PBOC Holds Yuan Stable as Offshore CNH Surges Now!
Thu, January 08, 2026Introduction
Last week produced concrete, directional moves for the Chinese yuan. The offshore yuan (CNH) staged one of its strongest runs since 2020, driven by unexpectedly firm PMI data and shifting market expectations. At the same time, the People’s Bank of China (PBOC) announced measures to ease liquidity—cutting reserve requirement ratios (RRR) and indicating lower policy rates—while stressing that the renminbi should remain “basically stable.” This combination of market-driven appreciation and deliberate policy restraint has immediate implications for traders and corporate FX managers.
What happened: key events and data
Offshore yuan rally and PMI surprise
During the past week CNH strengthened toward the mid-6.9s, trading near 6.98 per U.S. dollar, and recorded its largest annual gain since 2020. Momentum was underpinned by a stronger-than-expected set of PMI releases: composite PMI at 50.7, manufacturing PMI back in expansion at 50.1, and non-manufacturing PMI at 50.2. These readings signalled a broad pickup in activity and prompted exporting firms and portfolio investors to increase yuan demand, accelerating CNH appreciation.
PBOC policy signals: easing with exchange-rate guardrails
On January 6 the PBOC confirmed plans for liquidity support via RRR cuts and an easing bias on interest rates to spur credit and growth.
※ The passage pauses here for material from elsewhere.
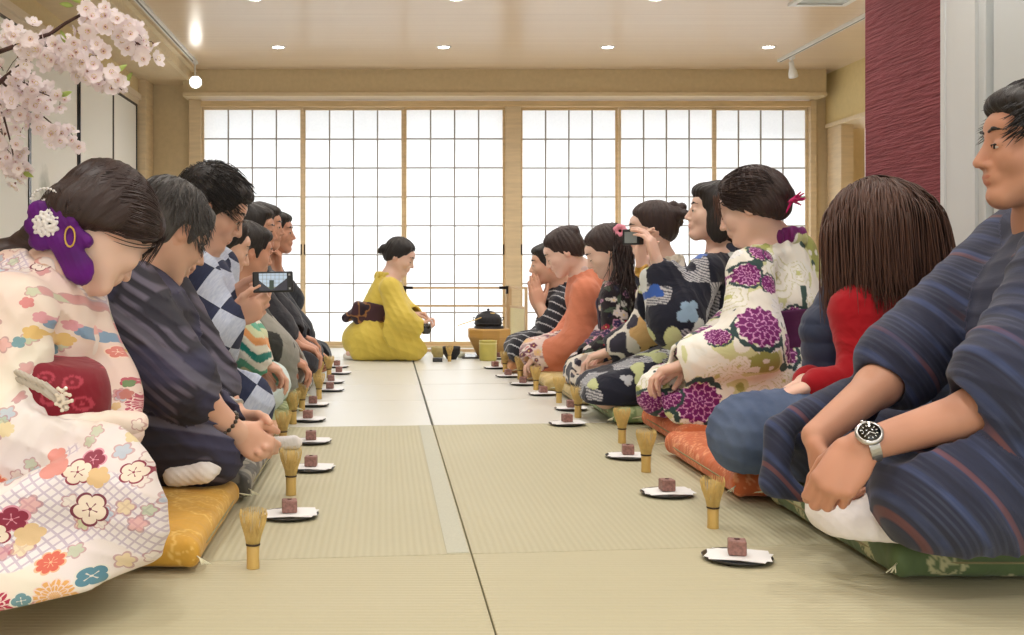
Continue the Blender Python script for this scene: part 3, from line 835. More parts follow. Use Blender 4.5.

Crucially, Beijing coupled the easing stance with an explicit commitment to keep the yuan “basically stable.” That dual message—monetary accommodation domestically while restricting extreme currency moves externally—tends to translate into active FX management rather than a fully market-driven float.
Why these developments matter for the exchange rate
Balance between market forces and official management
The past-week dynamics reveal a tug-of-war: stronger data and portfolio flows push the yuan higher, while the PBOC’s verbal and operational tools constrain overshooting. Traders should expect episodes where CNH and onshore CNY diverge slightly—offshore markets can move quicker on sentiment—until authorities either tolerate a sustained appreciation or intervene to smooth volatility.
Pressure from international narratives
External voices—economists and institutions calling for a faster yuan appreciation to correct perceived undervaluation—add another layer of pressure. Those arguments increase the odds that authorities face competing incentives: allowing gradual revaluation to reduce trade frictions versus preventing rapid currency moves that could hurt export competitiveness and domestic price stability.
Implications for traders and hedgers
- Short-term traders: Expect choppy price action with periodic CNH rallies capped by PBOC reminders. Momentum trades can work, but manage stops tightly around policy-sensitive thresholds (for example, the psychological 7.00 level in USD/CNH historically triggers closer attention).
- Carry and position traders: Rate cuts and RRR easing tilt monetary differentials mildly against the yuan, but those effects may be offset if appreciation expectations persist. Position sizing should account for potential PBOC intervention.
- Corporate hedgers: Firms with USD payables or RMB receivables should reassess forward hedging windows—stronger near-term CNH reduces the benefit of delaying conversion; however, official stability mandates reduce the likelihood of abrupt one-way moves.
Outlook and risk factors
Near term, the dominant theme is managed stability: the PBOC will likely accept moderate appreciation driven by fundamentals while stepping in to prevent rapid overshoots. If domestic activity indicators continue to surprise to the upside and external pressure mounts, Beijing may allow a gradual, orderly appreciation path. Conversely, renewed export weakness, sudden global risk-off moves, or political tensions could prompt defensive measures and temporary depreciation pressure.
Key variables to watch
- Monthly PMI and industrial data for confirmation of the activity pickup.
- PBOC communication and actual usage of FX reserves or market operations—sharp verbal warnings often precede intervention.
- USD direction and U.S. monetary policy signals; a stronger dollar could counteract CNY/CNH gains.
Conclusion
This week’s developments set up a clear narrative: robust activity data pushed the offshore yuan higher, while the PBOC signalled domestic easing but retained tight control over exchange-rate moves. The result is a market environment where appreciation pressure exists but is likely to unfold gradually and under policy guardrails. Traders should balance momentum opportunities with the risk of central-bank intervention and keep a close watch on both economic releases and official communications.